However, Pantheism goes further, and adds to atheism an embracing, positive and reverential feeling about our lives on planet Earth, our place in Nature and the wider Universe, and uses nature as our basis for dealing with stress, grief and bereavement. It's a form of spirituality that is totally compatible with science. Indeed, since science is our best way of exploring the Universe, respect for the scientific method and fascination with the discoveries of science are an integral part of World Pantheism.
I'm an atheist and I see no reason to "go further" than my lack of belief in claimed gods (or to redefine gods) in order to have an "embracing, positive and reverential feeling" about my place in the world, or about any other aspect of my life.
Why go beyond straight atheism?
Does atheism need sexing up? As such, atheism answers only a single question: is there a creator God, or not?
I disagree. To many, probably most of us, atheism is simply the lack of belief in any proposed deity. It is not an answer to an illogical theological question ("is there a creator God?"), or statement of faith, or a belief system, or even a world view in any significant sense.
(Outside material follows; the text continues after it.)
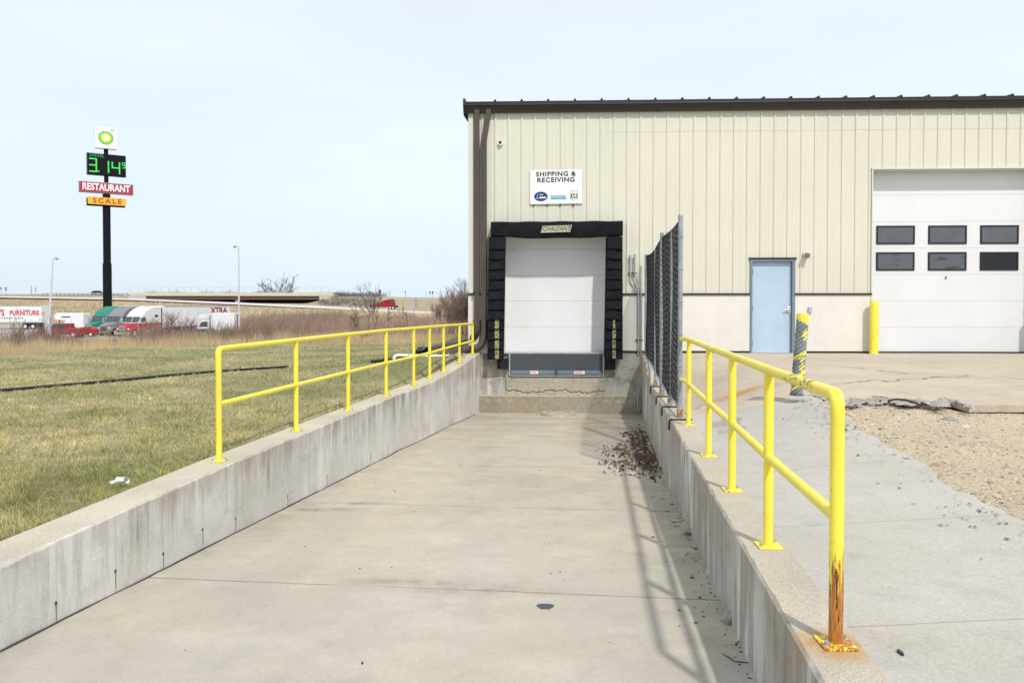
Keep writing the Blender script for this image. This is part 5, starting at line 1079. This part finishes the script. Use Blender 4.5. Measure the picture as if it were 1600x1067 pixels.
def semi(label, loc, rz, cabm, hoodm, trailer=True):
    t = thing('semi_truck', label, 'semi truck', loc, rz, 'semi trucks parked nose out side by side')
    pbox('cab', [(-1.7, .75), (-1.75, 1.85), (-2.35, 2.72), (-2.9, 3.25), (-3.7, 3.75), (-4.7, 4.02), (-6.4, 4.08), (-6.4, .75)], 2.4, K[cabm], t, .12)
    b = MB(); b.hexa([(-1.75, -1.1, .75), (-.1, -.72, .7), (-.1, .72, .7), (-1.75, 1.1, .75), (-1.72, -1.0, 1.86), (-.15, -.62, 1.52), (-.15, .62, 1.52), (-1.72, 1.0, 1.86)]); b.build('hood', K[hoodm], t, world=False, bevel=.08)
    if hoodm != cabm:
        pbox('lower_cab_side', [(-1.74, .76), (-1.74, 1.8), (-6.38, 1.85), (-6.38, .76)], 2.43, K[hoodm], t, .02)
    for s_ in (-1, 1):
        b = MB(); b.prism([(-.25, .62), (-.35, 1.1), (-.9, 1.28), (-1.5, 1.1), (-1.65, .62), (-1.45, .6), (-1.25, .95), (-.8, .98), (-.55, .6)], 'y', s_*.75, s_*1.2); b.build('fender', K[hoodm], t, world=False, bevel=.03)
        b = MB(); b.box(-.36, -.2, s_*.74-.18, s_*.74+.18, .98, 1.2); b.build('headlight', K['sign_white'], t, world=False, bevel=.03)
        b = MB(); b.prism([(-2.0, 1.95), (-2.45, 2.6), (-3.1, 2.6), (-3.1, 1.95)], 'y', s_*1.195, s_*1.215); b.build('side_window', K['windshield'], t, world=False)
        b = MB(); b.box(-1.9, -1.78, s_*1.42-.09, s_*1.42+.09, 1.75, 2.5); mi = b.build('mirror', K['chrome'], t, world=False, bevel=.02)
        b = MB(); b.tube([(-1.9, s_*1.15, 2.4), (-1.86, s_*1.42, 2.45)], .02, 6); b.build('mirror_arm', K['chrome'], mi, world=False)
        b = MB(); b.prism([(-5.0, 2.55), (-4.9, 2.95), (-5.7, 2.9), (-5.7, 2.6)], 'y', s_*1.195, s_*1.215); b.build('sleeper_window', K['windshield'], t, world=False)
        b = MB(); b.tube([(-6.6, s_*1.05, .8), (-6.6, s_*1.05, 3.9)], .08, 8); b.build('exhaust_stack', K['charcoal'], t, world=False)
        b = MB(); b.cyl((-3.6, s_*1.05, .62), .32, 1.5, 12, 'x'); b.build('fuel_tank', K['chrome'], t, world=False)
        wheel(t, -1.05, s_*1.0, .5)
        if True:
            wheel(t, -7.4, s_*1.0, .5, w=.5); wheel(t, -8.7, s_*1.0, .5, w=.5)
    b = MB()
    b.hexa([(-1.80, -1.08, 1.93), (-1.80, 1.08, 1.93), (-2.28, 1.05, 2.66), (-2.28, -1.05, 2.66), (-1.765, -1.08, 1.95), (-1.765, 1.08, 1.95), (-2.245, 1.05, 2.68), (-2.245, -1.05, 2.68)]); ws = b.build('windshield', K['windshield'], t, world=False)
    b = MB(); b.hexa([(-1.74, -.03, 1.94), (-1.74, .03, 1.94), (-2.23, .03, 2.69), (-2.23, -.03, 2.69), (-1.76, -.03, 1.94), (-1.76, .03, 1.94), (-2.25, .03, 2.69), (-2.25, -.03, 2.69)]); b.build('windshield_bar', K[cabm], ws, world=False)
    b = MB(); b.box(-.1, -.04, -.5, .5, .72, 1.46); gr = b.build('grille', K['chrome'], t, world=False, bevel=.03)
    b = MB()
    for k in range(6): b.box(-.04, -.02, -.44, .44, .78+k*.11, .82+k*.11)
    b.build('grille_bars', K['charcoal'], gr, world=False)
    b = MB(); b.box(-.2, .08, -1.15, 1.15, .35, .66); b.build('bumper', K['chrome'], t, world=False, bevel=.05)
    b = MB(); b.box(-9.3, -6.4, -.45, .45, .6, .95); b.build('chassis', K['charcoal'], t, world=False)
    if trailer: trailer_parts(t, -6.9)
    return t
phi = math.radians(78); fw = (-RGT*math.cos(phi)-FWD*math.sin(phi)); RZ = math.atan2(fw.y, fw.x)
def lot(px, d): p = W(px, 475, d); return (p.x, p.y, -3.26)
semi('green semi truck with a tall sloped sleeper roof, leftmost of the parked row', lot(137, 108), RZ, 'truck_green', 'truck_green')
semi('grey semi truck parked between the green one and the white one', lot(160, 105), RZ, 'truck_grey', 'truck_grey')
ws_ = semi('white semi truck with a red hood and a long white trailer marked XTRA', lot(190, 101), RZ, 'truck_white', 'truck_red')
lft = Vector((-math.sin(RZ), math.cos(RZ), 0))
# lettering near the tail of the white truck's trailer (left side faces the camera when its y side is the visible one)
text('trailer_lettering', 'XTRA', frame((-20.0, 1.33, 3.35), (-1, 0, 0), (0, 0, 1)), 1.25, K['xtra_red'], ws_, sx=1.35, offset=.03, local=True, extrude=.01)
# furniture trailer, broadside
rz2 = math.atan2(RGT.y, RGT.x); p = W(0, 475, 134)
ft = thing('box_trailer', "long white furniture trailer with red lettering, cut by the left edge", 'trailer', (p.x-1.5, p.y, -3.26), rz2+math.pi+.04)
bd = trailer_parts(ft, 8.2, 17.4, 1.15, 4.1); 
# local x forward points to screen left; visible side is local +y
def ftx(px): return -(px/8.95+1.5)
for txt, px, zc_, sz, sx_, of, mm in (("BOB'S", -.5, 2.82, 1.5, .74, .05, 'furn_red'), ('FURNITURE', 43, 2.82, 1.1, .84, .035, 'furn_red'), ('DISCOUNT', 42, 3.42, .3, 1.2, 0, 'grey_ink'), ('MYBOBS.COM', 22, 1.95, .42, 1.15, 0, 'ink')):
    text('side_lettering', txt, frame((ftx(px), 1.325, zc_), (-1, 0, 0), (0, 0, 1)), sz, K[mm], ft, sx=sx_, offset=of, spacing=1.05 if sz > .5 else 1.5, local=True, extrude=.01)
b = MB(); b.box(ftx(74.5), ftx(69), 1.313, 1.33, 2.6, 3.0); b.build('orange_placard', K['tail_orange'], ft, world=False)
b = MB(); b.box(-2, 7.6, 1.2, 1.24, .45, 1.13); b.build('side_skirt', K['trailer_white'], ft, world=False)
# gooseneck trailer
p = lot(112, 122); gn = thing('gooseneck_trailer', 'small white gooseneck trailer between the furniture trailer and the green truck', 'trailer', p, rz2+math.pi)
pbox('body', [(2.2, 1.95), (2.3, 2.6), (1.9, 2.95), (-2.4, 2.95), (-2.4, .55), (.6, .55), (.6, 1.75)], 2.2, K['trailer_white'], gn, .12)
for x_ in (-1.2, -.2):
    for s_ in (-1, 1): wheel(gn, x_, s_*1.0, .36)
b = MB(); b.tube([(1.9, 0, 1.95), (2.1, 0, .9)], .07, 8); b.build('hitch', K['charcoal'], gn, world=False)
b = MB(); b.box(-.4, 1.0, 1.1, 1.115, 2.25, 2.45); b.build('window', K['windshield'], gn, world=False)
def car(label, loc, rz, body, prof, w, win, cat='car', name='parked_car', wb=(1.35, -1.35), r=.34):
    t = thing(name, label, cat, loc, rz); pbox('body', prof, w, K[body], t, .07)
    for s_ in (-1, 1):
        b = MB(); b.prism(win, 'y', s_*(w/2-.005), s_*(w/2+.012)); b.build('side_window', K['windshield'], t, world=False)
        for x_ in wb: wheel(t, x_, s_*(w/2-.12), r, w=.22)
    x0 = max(p_[0] for p_ in prof); x1 = min(p_[0] for p_ in prof)
    for s_ in (-1, 1):
        b = MB(); b.box(x0-.06, x0+.015, s_*w*.36-.15, s_*w*.36+.15, .65, .8); b.build('headlight', K['sign_white'], t, world=False)
        b = MB(); b.box(x1-.015, x1+.05, s_*w*.4-.1, s_*w*.4+.1, .7, .95); b.build('tail_light', K['furn_red'], t, world=False)
    return t
car('dark red pickup truck half hidden by the brush at the left', lot(99, 100), rz2+math.pi, 'pickup_red', [(2.9, .45), (2.9, 1.05), (2.75, 1.2), (1.35, 1.25), (.75, 1.85), (-.85, 1.88), (-1.0, 1.2), (-2.85, 1.2), (-2.9, .45)], 1.95, [(1.2, 1.28), (.72, 1.76), (-.75, 1.78), (-.82, 1.28)], 'pickup truck', 'pickup_truck', (1.9, -1.75), .4)
car('bright red flatbed car nose behind the dark red pickup', lot(133, 103), rz2+math.pi+.2, 'truck_red', [(1.3, .4), (1.3, .95), (.9, 1.15), (.3, 1.3), (-.8, 1.35), (-1.4, 1.0), (-1.4, .4)], 1.8, [(.25, 1.05), (.2, 1.24), (-.75, 1.28), (-.9, 1.05)], wb=(.85, -.9), r=.33)
car('grey car parked in front of the small white box truck', lot(317, 92), rz2+math.pi-.1, 'car_grey', [(2.2, .35), (2.2, .8), (1.2, .98), (.5, 1.45), (-.8, 1.48), (-1.6, 1.05), (-2.2, .95), (-2.2, .35)], 1.8, [(1.0, .98), (.48, 1.38), (-.72, 1.4), (-1.3, 1.0)])
bt = thing('box_truck', 'small white box truck right of the XTRA trailer', 'truck', lot(345, 98), rz2+math.pi)
pbox('cargo_box', [(.9, .9), (.9, 3.25), (-2.1, 3.25), (-2.1, .9)], 2.2, K['trailer_white'], bt, .03)
pbox('cab', [(2.6, .5), (2.65, 1.5), (2.1, 2.3), (1.0, 2.35), (1.0, .5)], 2.0, K['truck_white'], bt, .08); pbox('wind_deflector', [(2.5, 2.5), (2.3, 3.05), (.92, 3.1), (.92, 2.5)], 2.0, K['truck_white'], bt, .05)
for s_ in (-1, 1):
    b = MB(); b.prism([(2.45, 1.5), (2.05, 2.15), (1.3, 2.15), (1.3, 1.5)], 'y', s_*.995, s_*1.015); b.build('side_window', K['windshield'], bt, world=False)
    wheel(bt, 1.9, s_*.9, .4); wheel(bt, -1.2, s_*.9, .4)
b = MB(); b.box(.9, 1.0, -1.1, 1.12, .9, 3.0); b.build('front_bulkhead', K['charcoal'], bt, world=False)
p = lot(372.5, 97); b = MB(); b.box(p[0]-.16, p[0]+.16, p[1]-.2, p[1]+.2, -3.3, -.2); o = b.build('fuel_pump', K['pickup_red'], bevel=.05); tag(o, 'narrow red cabinet behind the brush at the foot of the right light pole', 'cabinet')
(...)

Yet after you've reached that initial "no God" answer, all the other important questions in life, all the options for mental and emotional wholeness and social and environmental harmony, remain open.
Important questions for which, again, donning a vague label based on redefining "God" is unnecessary to our efforts in trying to answer. Efforts, by the way, that should duly be credited to such long-established approaches as humanism, existentialism, psychology and many other specialised and different ways of dealing with these questions.